Fitchburg City Councilor Dean Tran (R-Fitchburg) defeated Leominster City Councilor Chalifoix Zephyr by nearly 600 votes to become the next State Senator for the Worcester & Middlesex Senate Seat. The results come from the Sentinel & Enterprise (http://www.sentinelandenterprise.com/breakingnews/ci_31504076/gops-dean-tran-wins-special-election-state-senate)
According to unofficial results, Tran received 7,240 votes with all cities and towns reporting.
Chalifoux Zephir had 6,633 votes, with Claire Freda earning 1,554 and Charlene DiCalogero getting 200 votes, according to preliminary results.
Fitchburg is a classic example of a Central Massachusetts community that has been largely left behind by our tech driven innovation economy and largely neglected by state Democratic leadership.
Significant also that Claire Freda, the unenrolled candidate, is a longtime Leominster City Councilor who possibly drew votes away from the Democrat in their hometown while Tran easily carried Fitchburg (despite a nearly 2-1 Democratic registration advantage) and the outlying small towns.
I know anecdotally that a lot of Democrats and unenrolled voters I’ve talked to in Fitchburg like Dean Tran personally and he ran a stronger than expected race against Steve Hay in the special election to succeed Mayor DiNatale back in 2016.
As Paul Simmons has also discussed, races like these and the Worcester County offices we’ve lost to the GOP are proof that the connected vs disconnected divide that is contributing to our populist moment is becoming a fault line even in our own state.
I give Planned Parenthood a ton of credit for their work on behalf of the Democrat, a solid ally for choice while Tran has a decidedly mixed record. Unfortunately, Tran ran a better door to door campaign focused on kitchen table issues like economic development, job creation, and working with the popular Gov. Baker to help the state. Social issues alone cannot win us elections, even in a blue state like MA.
An early loss for Gus Bickford and also a loss for outside groups like Our Revolution and DSA which were nowhere to be found in this race. Winning Somerville and Cambridge City Council seats is important, but this was an opportunity to keep the State Senate progressive that was lost. Both “wings” of the party took an L on this race.
I’ve met Tran and he has an inspiring story as a first generation American and refugee who fled Vietnam after the war. I hope he remembers it wasn’t just the Republicans that elected him and governs reasonably. I hope he can be a leader on refugee issues within his party. I also hope that progressives start organizing past 495.
Christopher says
To be clear though, this isn’t Bickford’s first race as chair and I believe we won all the others. From the inside of the party I can say we had a very solid ground game too. Canvassing isn’t my personal wheelhouse, but I know we were asked every weekend to help and several statewide candidates and electeds from surrounding areas contributed with their respective staffs to the effort.
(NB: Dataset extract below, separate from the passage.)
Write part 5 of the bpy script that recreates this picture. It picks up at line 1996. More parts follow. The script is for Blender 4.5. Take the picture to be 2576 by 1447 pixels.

According to PoliticoMA the margin of victory was 607 with the unenrolled candidate (a former DSC member) getting 100+ and the Green candidate getting 200, so this easily could have gone our way if we used runoffs. I hope the Senator-elect gets a strong challenge as I understand he has views more offensive than being “mixed” on choice. I also wonder if the revelations regarding Stan Rosenberg’s husband in the past few days played a role.
Christopher says
Sorry, once I get to commenting I sometimes forget which details were in the diary, and you of course had the numbers yourself.
paulsimmons says
Of interest are the respective campaign financials:
Sue Zephir (D) raised: $45,478.74 spent: $ 59,833.31
Dean Tran (R) raised $21,780.00 spent: $23,442.77
Tran won despite being outspent more than 2 – 1.